‘Extraordinary how potent cheap music is.’ Stuart Maconie opened his show with a dissection of this typically Noel Coward quote from ‘Private Lives’. His new book, The People’s Songs is about the potency of pop music through history. It is a genre which he refuses to oversimplify as ‘cheap’ with an influence he wishes to celebrate. With that, we delve into a very pleasant hour of music, musings, questions and answers.
‘This is not a beard-stroking-blokey-rock-music book,’ Maconie hastened to inform us, as he tried (not without difficulty) to play the 1974 song ‘Vivia Espana’ by Sylvia off his iPod through the sound system. What followed was a universally enjoyable chat with the DJ and music journalist, but I’m not entirely sure it was a show.
Maconie reading extracts from his various great books, such as Cider with Roadies and Pies and Prejudice (with a noticeable absence of readings from The People’s Songs itself) didn’t quite cut the mustard for me as a full-blown Edinburgh performance. The People’s Songs also operates as a show on Radio 2. It makes for an interesting, rose-tinted listen and it is therefore a great shame that so little music came up in this Edinburgh show.
There are frequent references to songs: Queen’s ‘Radio Gaga’, Dizzee Rascal’s ‘Bonkers’, the Spice Girls’ ‘Wannabe’ (and the female empowerment the group represent). A mention of ‘She Loves You’ by The Beatles is accompanied by a delightful comparison of Ringo Starr’s facial expression when drumming to that of a dog sticking its head out of the window of a moving car. I can’t resist now moving on to Maconie’s description of pop as a ‘mongrel art form’, made up of a myriad cultures and sounds.

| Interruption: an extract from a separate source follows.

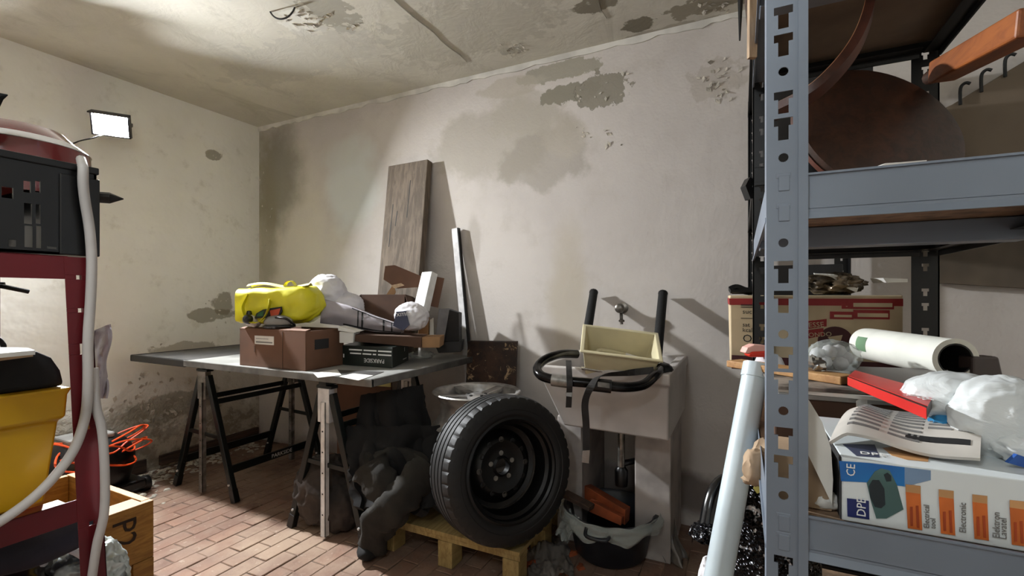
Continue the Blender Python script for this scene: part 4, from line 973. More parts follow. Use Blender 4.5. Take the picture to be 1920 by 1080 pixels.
part('tub_body', G(T).add(vs, fs), 'tub_cream', tb, bevel=.006, seg=3, smooth=50)
lv = thing('lever_handle', 'pale bent lever handle lying inside the cream tub', 'handle', W(1170, 675, f=2.0))
part('arm', G().tube([W(1112, 676, f=2.0), W(1118, 662, f=2.0), W(1130, 657, f=2.0), W(1180, 668, f=1.99), W(1222, 684, f=1.97), W(1236, 690, f=1.93)], .010, 10, 6), 'tub_cream', lv, smooth=60)
part('grip', G().tube([W(1172, 667, f=1.99), W(1222, 683, f=1.965)], .014, 10), 'pale_steel', lv, smooth=60)
# dark basin with rubble under the sink
bc = W(1138, 1047, Z=0); bc = Vector((bc.x+.0, bc.y+.06, 0)); BM = Matrix.Translation(bc)
bs = thing('rubble_basin', 'round dark plastic basin full of broken tiles under the sink', 'basin', bc)
part('basin_body', G(BM).lathe([(0, .004), (.145, .004), (.160, .02), (.195, .19), (.212, .195), (.214, .205), (.200, .208), (.188, .195), (.152, .03), (0, .022)], 48), 'basin_dark', bs, smooth=40)
for k in range(2): part('basin_handle', G(BM).tube([(-.05, -.205, .19), (-.04, -.235, .17), (.04, -.235, .17), (.05, -.205, .19)], .008, 8, 4), 'basin_dark', bs, smooth=50) if k == 0 else None
solo('terracotta_tile', G().hexa([W(1066, 925, f=2.35), W(1172, 985, f=2.02), W(1180, 976, f=2.10), W(1078, 918, f=2.46)], [W(1066, 893, f=2.35), W(1172, 956, f=2.02), W(1182, 950, f=2.10), W(1078, 890, f=2.46)]), 'terracotta', 'long orange terracotta tile leaning out of the dark basin', 'tile', bevel=.003)
solo('terracotta_tile', G().hexa([W(1100, 958, f=2.12), W(1164, 986, f=1.99), W(1172, 978, f=2.04), W(1108, 950, f=2.18)], [W(1104, 938, f=2.12), W(1166, 970, f=1.99), W(1172, 964, f=2.04), W(1110, 934, f=2.18)]), 'terracotta', 'short broken terracotta tile lower in the dark basin', 'tile', bevel=.003)
solo('wood_offcut', G().bar(W(1058, 925, f=2.18), W(1110, 952, f=2.08), .05, .02), 'skirting_wood', 'dark wood offcut sticking out of the left of the basin', 'wood', bevel=.002)
def wrap(name, label, fn, m, nu=30, nv=14, th=.0012): return solo(name, G().sheet(fn, nu, nv, th), m, label, 'plastic sheet', smooth=70)
def rimwrap(u, v):
    a = pi*(1.02+1.05*u); r = .213+.012*sin(v*pi)+.014*mn.noise(Vector((u*9, v*3, 2)))+.01*v; z = .212-.085*v*(.5+.9*abs(mn.noise(Vector((u*4, 5, 1)))))+.012*mn.noise(Vector((u*13, v*5, 8)))
    return bc+Vector((r*cos(a), r*sin(a), z))
wrap('plastic_wrap', 'dusty clear plastic wrapped over the front rim of the basin', rimwrap, 'clear_film', 48, 12)
def hang(u, v):
    q = bc+RIGHT*(.17+.10*u+.05*v)+FWD*(.03-.14*v+.04*sin(u*9)); z = .24*(1-v)**1.2+.012+.03*mn.noise(Vector((u*5, v*5, 3)))*(1-v)
    return Vector((q.x+.02*mn.noise(Vector((u*7, v*4, 1))), q.y, max(.008, z)))
wrap('plastic_wrap', 'grey plastic sheet hanging down the right of the basin to the floor', hang, 'grey_film', 26, 22)
def hangl(u, v):
    q = bc-RIGHT*(.20+.05*v-.04*u)-FWD*(.02+.1*u); z = .21-.11*v+.02*mn.noise(Vector((u*5, v*5, 9)))
    return Vector((q.x, q.y+.03*mn.noise(Vector((u*6, v*6, 1))), z))
wrap('plastic_wrap', 'scrap of clear plastic hanging off the left of the basin', hangl, 'clear_film', 16, 14)
c = W(1028, 1052, Z=0)
def litter(u, v):
    p = c+RIGHT*(-.09+.19*u)+FWD*(-.16+.34*v); z = .006+.05*max(0, mn.noise(Vector((u*3.5, v*4, 7)))+.25)+.02*abs(mn.noise(Vector((u*10, v*11, 2))))
    return Vector((p.x+.02*mn.noise(Vector((v*5, 1, 1))), p.y, z))
wrap('plastic_litter', 'crumpled transparent plastic sheet on the floor below the tyre', litter, 'grey_film', 36, 40)
g = G()
for i in range(40):
    p = c+RIGHT*random.uniform(-.1, .14)+FWD*random.uniform(-.16, .1); s = random.uniform(.006, .02)
    g.T = rotz((p.x, p.y, s*.3), random.uniform(0, 6)); g.hexa([(-s, -s, -s*.3), (s, -s*.8, -s*.3), (s*.8, s, -s*.3), (-s, s*.7, -s*.3)], [(-s*.6, -s*.7, s*.4), (s*.6, -s*.5, s*.3), (s*.5, s*.6, s*.4), (-s*.6, s*.5, s*.3)])
o = solo('brick_rubble', g, 'terracotta', 'small brick crumbs scattered beneath the plastic on the floor', 'rubble'); o['kind'] = 'stuff'
# ---------------------------------------------------------------- on the grey shelving: top and upper shelf
US = 1.314; LS = .8895
ch = thing('bentwood_stool', 'dismantled bentwood stool with round dark seat on the upper shelf', 'stool', W(1650, 300, f=1.0))
sc_ = W(1648, 243, f=.985); SM = axis_matrix(sc_, -FWD*.92+UP*.39)
part('seat', G(SM).lathe([(0, .008), (.150, .008), (.166, .005), (.171, -.004), (.168, -.014), (.150, -.018), (0, -.018)], 64), 'seat_wood', ch, smooth=30)
part('seat_rim', G(SM).lathe([(.1715, -.006), (.1735, -.005), (.1735, -.015), (.169, -.016)], 64, closed=True), 'hoop_wood', ch, smooth=30)
hp = [W(1446, 214, f=.90), W(1515, 180, f=.86), W(1562, 140, f=.84), W(1600, 92, f=.83), W(1622, 45, f=.83), W(1632, 0, f=.835), W(1632, -60, f=.84), W(1622, -110, f=.85)]
part('hoop', G().ribbon(hp, .055, .014, tuple(FWD*.8+RIGHT*.55), 8), 'hoop_wood', ch, smooth=40)
part('hoop_lit_face', G().ribbon([p-RIGHT*.0062+UP*.0062 for p in hp], .036, .004, tuple(FWD*.8+RIGHT*.55), 8), 'hoop_lit', ch, smooth=40)  # paler strip: the lit inner face of the hoop put into its colour
lg0 = W(1766, 134, f=1.02); lg1 = W(1945, 38, f=.75)
part('leg', G().bar(lg0, lg1, .05, .046), 'leg_wood', ch, bevel=.004)
part('leg_tenon', G().tube([lg0+(lg0-lg1).normalized()*.05, lg0], .016, 12), 'seat_wood', ch, smooth=40)
dk = W(1700, 330, f=.98); dk.z = US
solo('seat_block', G(rotz((dk.x-.04, dk.y, US), YAW)).box((-.09, -.03, 0), (.06, .04, .042)), 'dark_box', 'dark wooden block propping up the round stool seat', 'block', bevel=.003)
tp2 = thing('cardboard_tube', 'pale cardboard ring lying at the front edge of the upper shelf', 'cardboard', W(1610, 318, f=.64))
rp = W(1606, 318, f=.66); rp.z = US+.004
part('ring_wall', G(rotz((rp.x, rp.y+.005, US), YAW)).lathe([(.040, .001), (.040, .018), (.037, .018), (.037, .001)], 36, closed=True, a0=0), 'carton_edge', tp2, smooth=40)
part('tape_patch', G(rotz((rp.x, rp.y+.005, US), YAW)).lathe([(.0405, .002), (.041, .002), (.041, .017), (.0405, .017)], 8, closed=True, a0=-pi/2+.1, a1=-pi/2+.5), 'yellow_pack', tp2)
a = W(1662, 314, f=.60)
solo('plaster_chip', G().prism([W(x, y, f=.60) for x, y in ((1640, 318), (1660, 306), (1690, 304), (1738, 300), (1735, 309), (1700, 315))], FWD*.03), 'white_paper', 'torn white scrap along the upper shelf edge', 'scrap')
# laths and sticks hooked over the left side
ls = thing('lath', 'pale wooden lath hanging at the top left of the grey shelving', 'lath', W(1415, 105, f=1.08))
part('board', G().prism([W(x, y, f=1.06) for x, y in ((1406, -60), (1426, -60), (1420, 107), (1405, 107))], FWD*.012), 'lath_wood', ls, bevel=.001)
solo('iron_spike', G().tube([W(1390, -70, f=1.10), W(1388, 10, f=1.10), W(1387, 76, f=1.10)], [.010, .002], 6), 'black_paint', 'dark pointed rod hanging left of the pale lath', 'rod', smooth=40)
solo('wood_splinter', G().tube([W(1402, -70, f=1.12), W(1400, 10, f=1.12), W(1403, 66, f=1.12)], [.007, .0015], 5), 'skirting_wood', 'thin wooden splinter between the dark rod and the pale lath', 'wood', smooth=40)
solo('corner_clip', G().prism([W(x, y, f=1.30) for x, y in ((1398, 348), (1406, 332), (1412, 335), (1412, 372), (1407, 372))], FWD*.03), 'black_plastic', 'small black plastic clip on the side of the black shelving', 'clip')
# tall dark carton, added on the black shelving to keep lamp light off the wall
solo('black_carton', G().box((.07, 1.95, 1.522), (.40, 2.38, 1.96)), 'dark_box', 'tall black carton added high on the black shelving to shade the wall', 'box', bevel=.004)
solo('black_carton', G().box((.045, 1.85, .952), (.30, 2.22, 1.275)), 'dark_box', 'black carton behind the cream carton on the black shelving', 'box', bevel=.004)
# dark board with hooks, added to put shade on the wall behind
hk = thing('shade_board', 'added dark grey board with small black hooks, standing for shade on the wall', 'board', (1.0, 2.5, 1.22))
mat('shade_board_grey', (112, 98, 82), .7, 0, .2, 3, .1)
HB = [W(1730, 529, Y=2.50), W(1990, 545, Y=2.50), W(1990, 74, Y=2.50), W(1940, 103, Y=2.50), W(1785, 196, Y=2.50), W(1730, 222, Y=2.50)]
part('board', G().prism(HB, (0, .02, 0)), 'shade_board_grey', hk, bevel=.002)
for x, y in ((1797, 186), (1836, 162), (1880, 134), (1925, 108)):
    p = W(x, y, Y=2.51); q = Vector((p.x, 2.49, p.z))
    part('hook', G().tube([q-UP*.03, q+UP*.035, q+UP*.052+Vector((.012, -.008, 0)), q+UP*.045+Vector((.026, -.012, 0))], .006, 8, 4), 'black_paint', hk, smooth=40)
part('rail', G().box((.6, 2.52, 1.40), (1.30, 2.54, 1.46)), 'skirting_wood', hk)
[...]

By this point in the show I was desperate to hear some music. Maconie kept apologising for occasionally stepping up onto his soapbox, getting carried away with matters from the political to the personal. There was never a dull moment and the opinions of this man, not unfairly labelled a national treasure, were interesting to hear. However, the perfect thing to kick the soap box out from under him would have been a pop anthem from the unreliable but underused iPhone/sound system combination.
In the Q&A that concluded the talk, Maconie argued that Plan B’s ‘Ill Manors’ is a rare example of modern political discontent expressed through music (an area previously championed by The Smiths). He talked of the anger running through the song and its importance today. Stuart Maconie has some charming anecdotes and a lot else to say besides, but if his talk and his book are anything to go by, I’m sure he’d agree a good song is more worth hearing than a good story.